Da Trento, fucina di giovani, arrivano i complimenti alla Gesteco: «Cividale sa lavorare bene»
Coach Marco Crespi racconta il progetto dell’Aquila: «Chiunque vorrebbe allenare Ferrari e Marangon: hanno potenzialità»

L’Aquila Basket Trento si è affermata come un punto di riferimento nel panorama italiano. La società bianconera affonda le proprie radici in una programmazione minuziosa, che quest’anno ha raggiunto il suo apice con la vittoria della Coppa Italia di serie A. Tra i personaggi che hanno permesso questa scalata c’è Marco Crespi, figura eclettica del nostro basket: allenatore, opinionista, scout Nba. Dal 2022 è il direttore dell’Academy di Aquila Basket, oltre che player’s development coach, allenatore specializzato nel lavoro individuale. L’interlocutore ideale per approfondire uno dei modelli del basket del futuro e il lavoro con i giovani cestisti.
Coach, ci parli dell’Academy di Aquila basket.
«Per capire quello che facciamo a Trento si debba partire dall’Aquila come club. È una società speciale, che si sviluppa attraverso le idee di chi la guida e di chi ci lavora. Il progetto Academy si innesta in questo contesto, in un terreno dove bisogna produrre idee. Chi sceglie di venire da noi sposa una filosofia, raccolta in un claim: “Io non gioco a Trento, io vivo a Trento”. Ci occupiamo del campo e del fuori campo, per inserirli in un progetto che li formi come persone».
I frutti si vedono: Ellis, Niang, Hassan, Badalau…
«Il percorso di Saliou Niang è la miglior copertina di ciò che vogliamo fare. Oggi ci sono tanti ragazzi e genitori che avrebbero piacere di vedere loro figlio vivere a Trento. Credo che sia bello e stimolante: il club ha fatto bene fino adesso, il prossimo obiettivo deve essere guardare avanti per fare ancora meglio, inserendo idee nuove».
Assieme all’orgoglio c’é un po’ di preoccupazione nel vederli partire?
«No, credo sarebbe come dire: “meglio non vincere, poi fare secondo è peggio”. È importante lavorare guardando sempre avanti. Quando uno dei nostri ragazzi parte, per noi è una conferma che il lavoro del Club Aquila è di altissimo livello; non è una sconfitta, non “perdiamo pezzi”, ma anzi è una grandissima vittoria».
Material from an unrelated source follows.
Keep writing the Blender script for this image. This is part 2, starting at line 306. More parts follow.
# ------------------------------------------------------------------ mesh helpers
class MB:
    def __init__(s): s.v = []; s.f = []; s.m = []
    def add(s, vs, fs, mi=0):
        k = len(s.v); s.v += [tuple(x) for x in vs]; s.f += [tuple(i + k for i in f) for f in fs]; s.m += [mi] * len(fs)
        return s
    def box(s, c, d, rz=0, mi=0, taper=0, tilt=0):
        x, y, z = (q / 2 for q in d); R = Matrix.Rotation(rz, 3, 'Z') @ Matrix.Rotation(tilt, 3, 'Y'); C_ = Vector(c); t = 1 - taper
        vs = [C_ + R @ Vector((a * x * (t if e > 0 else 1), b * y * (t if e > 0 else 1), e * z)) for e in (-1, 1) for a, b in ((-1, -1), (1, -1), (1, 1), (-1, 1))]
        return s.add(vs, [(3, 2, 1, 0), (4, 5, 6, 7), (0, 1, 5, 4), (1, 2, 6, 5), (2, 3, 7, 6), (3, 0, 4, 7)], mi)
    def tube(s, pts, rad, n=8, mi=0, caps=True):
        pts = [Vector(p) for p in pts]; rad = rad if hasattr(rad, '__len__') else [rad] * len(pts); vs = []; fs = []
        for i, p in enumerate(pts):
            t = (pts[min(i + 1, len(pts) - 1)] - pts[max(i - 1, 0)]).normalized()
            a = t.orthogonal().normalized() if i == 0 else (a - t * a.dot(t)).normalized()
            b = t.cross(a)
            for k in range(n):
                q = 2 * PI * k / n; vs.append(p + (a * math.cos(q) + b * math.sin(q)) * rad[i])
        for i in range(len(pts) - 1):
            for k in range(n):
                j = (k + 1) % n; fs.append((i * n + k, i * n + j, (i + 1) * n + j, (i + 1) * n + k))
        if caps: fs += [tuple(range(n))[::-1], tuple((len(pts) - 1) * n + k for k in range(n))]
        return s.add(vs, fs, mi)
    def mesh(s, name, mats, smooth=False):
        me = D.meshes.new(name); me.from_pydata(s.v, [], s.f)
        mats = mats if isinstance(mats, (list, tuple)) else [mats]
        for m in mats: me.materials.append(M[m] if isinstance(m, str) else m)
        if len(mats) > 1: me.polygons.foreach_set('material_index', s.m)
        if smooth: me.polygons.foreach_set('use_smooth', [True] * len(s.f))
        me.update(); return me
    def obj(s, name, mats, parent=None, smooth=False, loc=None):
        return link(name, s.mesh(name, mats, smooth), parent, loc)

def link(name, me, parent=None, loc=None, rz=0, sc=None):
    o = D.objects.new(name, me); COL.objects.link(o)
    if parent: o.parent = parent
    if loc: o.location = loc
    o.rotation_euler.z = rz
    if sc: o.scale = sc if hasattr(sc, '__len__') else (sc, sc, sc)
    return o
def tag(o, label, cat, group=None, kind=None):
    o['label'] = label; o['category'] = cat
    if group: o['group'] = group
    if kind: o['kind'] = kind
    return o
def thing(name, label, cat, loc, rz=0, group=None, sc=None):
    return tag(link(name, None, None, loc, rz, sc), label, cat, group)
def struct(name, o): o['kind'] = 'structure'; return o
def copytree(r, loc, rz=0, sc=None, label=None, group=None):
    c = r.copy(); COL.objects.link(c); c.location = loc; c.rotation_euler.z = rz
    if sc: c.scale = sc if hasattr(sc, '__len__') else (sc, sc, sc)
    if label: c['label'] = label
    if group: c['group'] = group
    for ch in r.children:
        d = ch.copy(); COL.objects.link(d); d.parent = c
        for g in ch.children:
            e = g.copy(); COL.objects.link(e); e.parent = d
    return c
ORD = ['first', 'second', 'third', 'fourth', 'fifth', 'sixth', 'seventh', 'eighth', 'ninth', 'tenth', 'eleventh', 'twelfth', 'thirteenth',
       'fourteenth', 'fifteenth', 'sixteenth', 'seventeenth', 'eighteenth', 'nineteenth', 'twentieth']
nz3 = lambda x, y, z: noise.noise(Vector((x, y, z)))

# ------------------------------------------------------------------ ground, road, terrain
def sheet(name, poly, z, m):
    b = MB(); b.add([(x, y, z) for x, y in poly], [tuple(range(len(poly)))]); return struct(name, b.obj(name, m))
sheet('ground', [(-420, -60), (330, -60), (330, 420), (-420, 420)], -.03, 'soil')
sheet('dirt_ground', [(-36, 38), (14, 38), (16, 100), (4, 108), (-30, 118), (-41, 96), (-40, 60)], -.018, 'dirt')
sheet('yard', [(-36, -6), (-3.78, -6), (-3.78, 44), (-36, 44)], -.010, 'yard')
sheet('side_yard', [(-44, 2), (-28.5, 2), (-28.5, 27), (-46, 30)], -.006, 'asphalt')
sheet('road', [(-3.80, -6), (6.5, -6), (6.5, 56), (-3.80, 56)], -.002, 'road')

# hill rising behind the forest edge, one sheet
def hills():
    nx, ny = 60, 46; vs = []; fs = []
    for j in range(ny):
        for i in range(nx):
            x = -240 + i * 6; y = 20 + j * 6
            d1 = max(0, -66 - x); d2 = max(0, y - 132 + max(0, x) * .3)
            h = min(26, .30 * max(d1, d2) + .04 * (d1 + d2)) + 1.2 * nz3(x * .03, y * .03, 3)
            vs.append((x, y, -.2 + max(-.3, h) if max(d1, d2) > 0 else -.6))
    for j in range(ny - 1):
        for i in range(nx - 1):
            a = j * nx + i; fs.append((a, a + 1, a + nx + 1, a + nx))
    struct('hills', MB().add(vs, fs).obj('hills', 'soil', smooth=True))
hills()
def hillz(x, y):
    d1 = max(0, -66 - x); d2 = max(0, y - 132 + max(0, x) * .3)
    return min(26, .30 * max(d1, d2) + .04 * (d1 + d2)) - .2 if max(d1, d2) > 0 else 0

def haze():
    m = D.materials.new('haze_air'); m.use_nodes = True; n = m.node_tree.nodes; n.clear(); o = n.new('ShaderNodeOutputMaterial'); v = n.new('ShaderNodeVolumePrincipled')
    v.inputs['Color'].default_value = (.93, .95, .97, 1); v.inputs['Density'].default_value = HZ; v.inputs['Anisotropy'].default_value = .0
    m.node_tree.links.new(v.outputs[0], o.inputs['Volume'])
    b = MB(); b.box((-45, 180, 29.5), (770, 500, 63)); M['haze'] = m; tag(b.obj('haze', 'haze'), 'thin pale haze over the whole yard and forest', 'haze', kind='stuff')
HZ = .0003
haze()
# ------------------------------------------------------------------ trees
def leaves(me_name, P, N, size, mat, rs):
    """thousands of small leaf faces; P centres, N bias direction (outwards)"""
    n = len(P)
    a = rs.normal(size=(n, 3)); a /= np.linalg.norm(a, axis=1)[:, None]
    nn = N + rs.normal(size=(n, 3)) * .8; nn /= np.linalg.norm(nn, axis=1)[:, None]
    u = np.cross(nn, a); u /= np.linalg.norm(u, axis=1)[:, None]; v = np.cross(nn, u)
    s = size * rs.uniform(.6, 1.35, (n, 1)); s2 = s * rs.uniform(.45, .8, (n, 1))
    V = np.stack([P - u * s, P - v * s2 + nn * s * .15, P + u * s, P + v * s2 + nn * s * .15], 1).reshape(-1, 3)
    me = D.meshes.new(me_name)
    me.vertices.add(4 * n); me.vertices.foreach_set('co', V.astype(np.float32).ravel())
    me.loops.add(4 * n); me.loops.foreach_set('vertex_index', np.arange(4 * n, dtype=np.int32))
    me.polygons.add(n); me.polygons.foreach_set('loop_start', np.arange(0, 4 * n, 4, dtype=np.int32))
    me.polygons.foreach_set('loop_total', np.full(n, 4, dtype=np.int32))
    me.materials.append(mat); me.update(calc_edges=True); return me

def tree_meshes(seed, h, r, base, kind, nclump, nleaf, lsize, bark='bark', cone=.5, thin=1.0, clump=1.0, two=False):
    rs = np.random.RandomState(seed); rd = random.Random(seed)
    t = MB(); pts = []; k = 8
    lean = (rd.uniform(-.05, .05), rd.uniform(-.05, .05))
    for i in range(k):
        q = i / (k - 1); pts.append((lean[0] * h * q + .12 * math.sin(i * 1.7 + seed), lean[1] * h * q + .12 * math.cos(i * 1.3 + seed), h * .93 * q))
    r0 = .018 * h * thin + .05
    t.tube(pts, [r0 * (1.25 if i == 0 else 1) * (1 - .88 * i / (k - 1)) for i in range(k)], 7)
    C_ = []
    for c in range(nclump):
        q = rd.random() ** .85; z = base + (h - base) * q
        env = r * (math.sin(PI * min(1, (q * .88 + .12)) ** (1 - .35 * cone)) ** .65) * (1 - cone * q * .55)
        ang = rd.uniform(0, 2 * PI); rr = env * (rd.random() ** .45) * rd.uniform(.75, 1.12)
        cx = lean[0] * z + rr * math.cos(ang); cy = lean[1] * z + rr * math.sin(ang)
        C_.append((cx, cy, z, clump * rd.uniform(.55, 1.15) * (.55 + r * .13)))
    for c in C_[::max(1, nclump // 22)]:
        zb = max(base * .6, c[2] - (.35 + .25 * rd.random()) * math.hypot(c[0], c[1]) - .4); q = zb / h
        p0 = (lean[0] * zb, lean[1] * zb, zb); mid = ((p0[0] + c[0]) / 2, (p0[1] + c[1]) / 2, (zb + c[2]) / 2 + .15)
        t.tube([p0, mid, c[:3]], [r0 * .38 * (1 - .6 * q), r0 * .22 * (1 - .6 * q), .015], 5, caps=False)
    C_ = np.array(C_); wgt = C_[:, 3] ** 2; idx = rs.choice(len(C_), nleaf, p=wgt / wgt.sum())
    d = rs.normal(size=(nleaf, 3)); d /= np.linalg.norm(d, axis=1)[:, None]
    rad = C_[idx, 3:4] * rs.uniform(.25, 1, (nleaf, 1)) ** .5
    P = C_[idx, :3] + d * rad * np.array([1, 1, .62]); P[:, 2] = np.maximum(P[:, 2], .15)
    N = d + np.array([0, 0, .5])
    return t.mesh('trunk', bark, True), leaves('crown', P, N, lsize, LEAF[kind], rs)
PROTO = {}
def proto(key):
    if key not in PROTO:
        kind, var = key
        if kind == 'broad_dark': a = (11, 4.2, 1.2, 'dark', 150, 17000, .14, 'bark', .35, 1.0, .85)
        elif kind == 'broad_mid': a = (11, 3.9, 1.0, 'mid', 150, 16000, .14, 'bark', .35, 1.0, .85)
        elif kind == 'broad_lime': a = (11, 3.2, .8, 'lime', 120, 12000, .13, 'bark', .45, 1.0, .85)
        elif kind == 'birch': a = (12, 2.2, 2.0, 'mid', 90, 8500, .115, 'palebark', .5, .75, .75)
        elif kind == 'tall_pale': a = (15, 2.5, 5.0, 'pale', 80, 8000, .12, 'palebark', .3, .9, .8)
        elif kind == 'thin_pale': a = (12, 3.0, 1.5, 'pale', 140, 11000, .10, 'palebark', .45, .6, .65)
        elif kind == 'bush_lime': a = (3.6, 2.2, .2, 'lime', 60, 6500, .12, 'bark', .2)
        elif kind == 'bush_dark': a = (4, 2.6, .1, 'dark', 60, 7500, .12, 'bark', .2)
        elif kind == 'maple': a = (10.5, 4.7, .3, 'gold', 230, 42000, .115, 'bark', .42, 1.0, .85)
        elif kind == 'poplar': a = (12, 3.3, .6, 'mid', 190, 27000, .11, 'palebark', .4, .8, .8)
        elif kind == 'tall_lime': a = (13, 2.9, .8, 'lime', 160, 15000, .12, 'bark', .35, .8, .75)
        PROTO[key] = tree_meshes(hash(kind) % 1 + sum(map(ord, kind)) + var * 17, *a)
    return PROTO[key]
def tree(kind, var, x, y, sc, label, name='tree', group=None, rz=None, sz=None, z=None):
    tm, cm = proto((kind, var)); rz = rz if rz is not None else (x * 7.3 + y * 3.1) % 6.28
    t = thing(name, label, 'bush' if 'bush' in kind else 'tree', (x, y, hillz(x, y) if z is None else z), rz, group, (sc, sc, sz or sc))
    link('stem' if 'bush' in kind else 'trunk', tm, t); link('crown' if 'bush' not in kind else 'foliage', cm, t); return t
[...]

Come cambia il vostro lavoro con la rivoluzione dell’Nil?
«Il Nil è un’opzione che si aggiunge al termine del percorso giovanili. Nel lavoro quotidiano è una situazione reale che funge da ulteriore stimolo per i nostri ragazzi, non un competitor. Lavoriamo per essere al passo con i tempi, per adattarci alle situazioni che ci circondano. Tra 3 anni avremo una Lega europea guidata dalla Nba: bisogna guardare avanti e investire nella propria identità per trarre il meglio dai motori economici all’interno del mondo del basket».
Cosa pensa del lavoro della Gesteco Cividale?
«Partendo dalle due guide che lavorano a stretto contatto, Micalich e Pillastrini sanno identificare giocatori da eleggere. Stanno lavorando bene».
E di Marangon e Ferrari?
«Sono due giocatori con cui chiunque vorrebbe lavorare, hanno potenzialità. Se mi piacerebbe averli a Trento? Io mi occupo di lavoro in palestra, non di mercato».
Da specialista dell’allenamento individuale su quali aspetti si concentrerebbe?
«Premetto che parlo da spettatore esterno, per un’analisi accurata servono ore di video e di lavoro in palestra. Dovessi scegliere un aspetto per ciascuno, con Marangon lavorerei sul cambio di ritmo in palleggio, mentre con Ferrari sul costruire vantaggi anche dal mid-range».